►
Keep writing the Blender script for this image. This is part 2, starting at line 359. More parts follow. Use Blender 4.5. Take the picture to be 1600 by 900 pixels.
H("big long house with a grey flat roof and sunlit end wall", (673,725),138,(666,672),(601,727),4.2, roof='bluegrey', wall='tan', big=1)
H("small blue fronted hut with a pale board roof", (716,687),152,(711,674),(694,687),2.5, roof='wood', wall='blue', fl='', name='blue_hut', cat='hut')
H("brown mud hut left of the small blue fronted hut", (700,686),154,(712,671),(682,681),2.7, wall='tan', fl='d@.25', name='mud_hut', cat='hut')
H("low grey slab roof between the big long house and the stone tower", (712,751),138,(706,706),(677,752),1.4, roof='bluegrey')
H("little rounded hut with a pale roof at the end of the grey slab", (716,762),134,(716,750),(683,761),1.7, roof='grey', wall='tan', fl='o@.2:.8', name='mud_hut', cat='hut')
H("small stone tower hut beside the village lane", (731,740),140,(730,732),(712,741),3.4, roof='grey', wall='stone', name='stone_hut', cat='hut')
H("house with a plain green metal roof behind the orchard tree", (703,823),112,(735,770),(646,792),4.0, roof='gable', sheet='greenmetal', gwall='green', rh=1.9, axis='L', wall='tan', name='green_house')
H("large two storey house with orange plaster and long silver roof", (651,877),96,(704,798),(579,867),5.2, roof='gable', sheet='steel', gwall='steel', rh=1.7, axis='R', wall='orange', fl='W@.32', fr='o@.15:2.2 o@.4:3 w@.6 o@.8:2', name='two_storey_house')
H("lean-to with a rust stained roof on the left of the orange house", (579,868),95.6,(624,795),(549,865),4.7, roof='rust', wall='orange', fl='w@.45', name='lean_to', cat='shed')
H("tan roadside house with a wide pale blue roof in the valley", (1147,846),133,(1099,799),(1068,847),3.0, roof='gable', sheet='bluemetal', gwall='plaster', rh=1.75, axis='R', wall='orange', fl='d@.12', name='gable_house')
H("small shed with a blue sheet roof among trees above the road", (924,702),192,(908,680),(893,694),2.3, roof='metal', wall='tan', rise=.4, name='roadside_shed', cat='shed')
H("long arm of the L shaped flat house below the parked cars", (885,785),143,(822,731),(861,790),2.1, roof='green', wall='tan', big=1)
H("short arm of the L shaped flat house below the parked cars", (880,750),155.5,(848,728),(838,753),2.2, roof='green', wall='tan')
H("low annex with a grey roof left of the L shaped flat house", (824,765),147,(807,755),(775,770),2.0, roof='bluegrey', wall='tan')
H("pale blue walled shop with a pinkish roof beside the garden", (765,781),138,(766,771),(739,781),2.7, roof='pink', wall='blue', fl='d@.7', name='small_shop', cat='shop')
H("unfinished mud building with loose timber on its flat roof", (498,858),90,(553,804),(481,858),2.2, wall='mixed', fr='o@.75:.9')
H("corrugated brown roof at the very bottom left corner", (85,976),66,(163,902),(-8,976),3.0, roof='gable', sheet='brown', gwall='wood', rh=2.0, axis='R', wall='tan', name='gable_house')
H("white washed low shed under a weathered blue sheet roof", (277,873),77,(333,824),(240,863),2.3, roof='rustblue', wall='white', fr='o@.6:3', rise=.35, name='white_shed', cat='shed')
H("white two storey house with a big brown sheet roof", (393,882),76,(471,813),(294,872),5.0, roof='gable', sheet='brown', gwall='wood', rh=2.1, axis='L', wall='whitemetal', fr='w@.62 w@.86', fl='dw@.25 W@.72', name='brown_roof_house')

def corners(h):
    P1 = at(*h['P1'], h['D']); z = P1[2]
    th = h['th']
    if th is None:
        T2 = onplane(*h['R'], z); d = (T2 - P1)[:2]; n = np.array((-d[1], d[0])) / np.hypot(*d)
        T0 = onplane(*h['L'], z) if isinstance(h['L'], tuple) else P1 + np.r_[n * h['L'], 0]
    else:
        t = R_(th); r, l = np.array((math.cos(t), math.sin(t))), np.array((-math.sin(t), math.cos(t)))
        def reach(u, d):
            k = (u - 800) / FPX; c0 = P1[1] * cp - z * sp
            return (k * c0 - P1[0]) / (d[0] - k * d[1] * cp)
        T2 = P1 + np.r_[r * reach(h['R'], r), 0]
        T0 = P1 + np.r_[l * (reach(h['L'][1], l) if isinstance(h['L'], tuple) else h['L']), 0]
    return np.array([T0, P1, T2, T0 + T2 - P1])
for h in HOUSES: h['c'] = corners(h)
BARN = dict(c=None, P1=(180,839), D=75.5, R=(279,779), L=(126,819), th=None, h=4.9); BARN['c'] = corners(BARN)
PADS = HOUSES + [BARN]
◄
--- To be done ---
Return all of the data word for word.

--- Exercise solution ---
Keep writing the Blender script for this image. This is part 2, starting at line 359. More parts follow. Use Blender 4.5. Take the picture to be 1600 by 900 pixels.
H("big long house with a grey flat roof and sunlit end wall", (673,725),138,(666,672),(601,727),4.2, roof='bluegrey', wall='tan', big=1)
H("small blue fronted hut with a pale board roof", (716,687),152,(711,674),(694,687),2.5, roof='wood', wall='blue', fl='', name='blue_hut', cat='hut')
H("brown mud hut left of the small blue fronted hut", (700,686),154,(712,671),(682,681),2.7, wall='tan', fl='d@.25', name='mud_hut', cat='hut')
H("low grey slab roof between the big long house and the stone tower", (712,751),138,(706,706),(677,752),1.4, roof='bluegrey')
H("little rounded hut with a pale roof at the end of the grey slab", (716,762),134,(716,750),(683,761),1.7, roof='grey', wall='tan', fl='o@.2:.8', name='mud_hut', cat='hut')
H("small stone tower hut beside the village lane", (731,740),140,(730,732),(712,741),3.4, roof='grey', wall='stone', name='stone_hut', cat='hut')
H("house with a plain green metal roof behind the orchard tree", (703,823),112,(735,770),(646,792),4.0, roof='gable', sheet='greenmetal', gwall='green', rh=1.9, axis='L', wall='tan', name='green_house')
H("large two storey house with orange plaster and long silver roof", (651,877),96,(704,798),(579,867),5.2, roof='gable', sheet='steel', gwall='steel', rh=1.7, axis='R', wall='orange', fl='W@.32', fr='o@.15:2.2 o@.4:3 w@.6 o@.8:2', name='two_storey_house')
H("lean-to with a rust stained roof on the left of the orange house", (579,868),95.6,(624,795),(549,865),4.7, roof='rust', wall='orange', fl='w@.45', name='lean_to', cat='shed')
H("tan roadside house with a wide pale blue roof in the valley", (1147,846),133,(1099,799),(1068,847),3.0, roof='gable', sheet='bluemetal', gwall='plaster', rh=1.75, axis='R', wall='orange', fl='d@.12', name='gable_house')
H("small shed with a blue sheet roof among trees above the road", (924,702),192,(908,680),(893,694),2.3, roof='metal', wall='tan', rise=.4, name='roadside_shed', cat='shed')
H("long arm of the L shaped flat house below the parked cars", (885,785),143,(822,731),(861,790),2.1, roof='green', wall='tan', big=1)
H("short arm of the L shaped flat house below the parked cars", (880,750),155.5,(848,728),(838,753),2.2, roof='green', wall='tan')
H("low annex with a grey roof left of the L shaped flat house", (824,765),147,(807,755),(775,770),2.0, roof='bluegrey', wall='tan')
H("pale blue walled shop with a pinkish roof beside the garden", (765,781),138,(766,771),(739,781),2.7, roof='pink', wall='blue', fl='d@.7', name='small_shop', cat='shop')
H("unfinished mud building with loose timber on its flat roof", (498,858),90,(553,804),(481,858),2.2, wall='mixed', fr='o@.75:.9')
H("corrugated brown roof at the very bottom left corner", (85,976),66,(163,902),(-8,976),3.0, roof='gable', sheet='brown', gwall='wood', rh=2.0, axis='R', wall='tan', name='gable_house')
H("white washed low shed under a weathered blue sheet roof", (277,873),77,(333,824),(240,863),2.3, roof='rustblue', wall='white', fr='o@.6:3', rise=.35, name='white_shed', cat='shed')
H("white two storey house with a big brown sheet roof", (393,882),76,(471,813),(294,872),5.0, roof='gable', sheet='brown', gwall='wood', rh=2.1, axis='L', wall='whitemetal', fr='w@.62 w@.86', fl='dw@.25 W@.72', name='brown_roof_house')

def corners(h):
    P1 = at(*h['P1'], h['D']); z = P1[2]
    th = h['th']
    if th is None:
        T2 = onplane(*h['R'], z); d = (T2 - P1)[:2]; n = np.array((-d[1], d[0])) / np.hypot(*d)
        T0 = onplane(*h['L'], z) if isinstance(h['L'], tuple) else P1 + np.r_[n * h['L'], 0]
    else:
        t = R_(th); r, l = np.array((math.cos(t), math.sin(t))), np.array((-math.sin(t), math.cos(t)))
        def reach(u, d):
            k = (u - 800) / FPX; c0 = P1[1] * cp - z * sp
            return (k * c0 - P1[0]) / (d[0] - k * d[1] * cp)
        T2 = P1 + np.r_[r * reach(h['R'], r), 0]
        T0 = P1 + np.r_[l * (reach(h['L'][1], l) if isinstance(h['L'], tuple) else h['L']), 0]
    return np.array([T0, P1, T2, T0 + T2 - P1])
for h in HOUSES: h['c'] = corners(h)
BARN = dict(c=None, P1=(180,839), D=75.5, R=(279,779), L=(126,819), th=None, h=4.9); BARN['c'] = corners(BARN)
PADS = HOUSES + [BARN]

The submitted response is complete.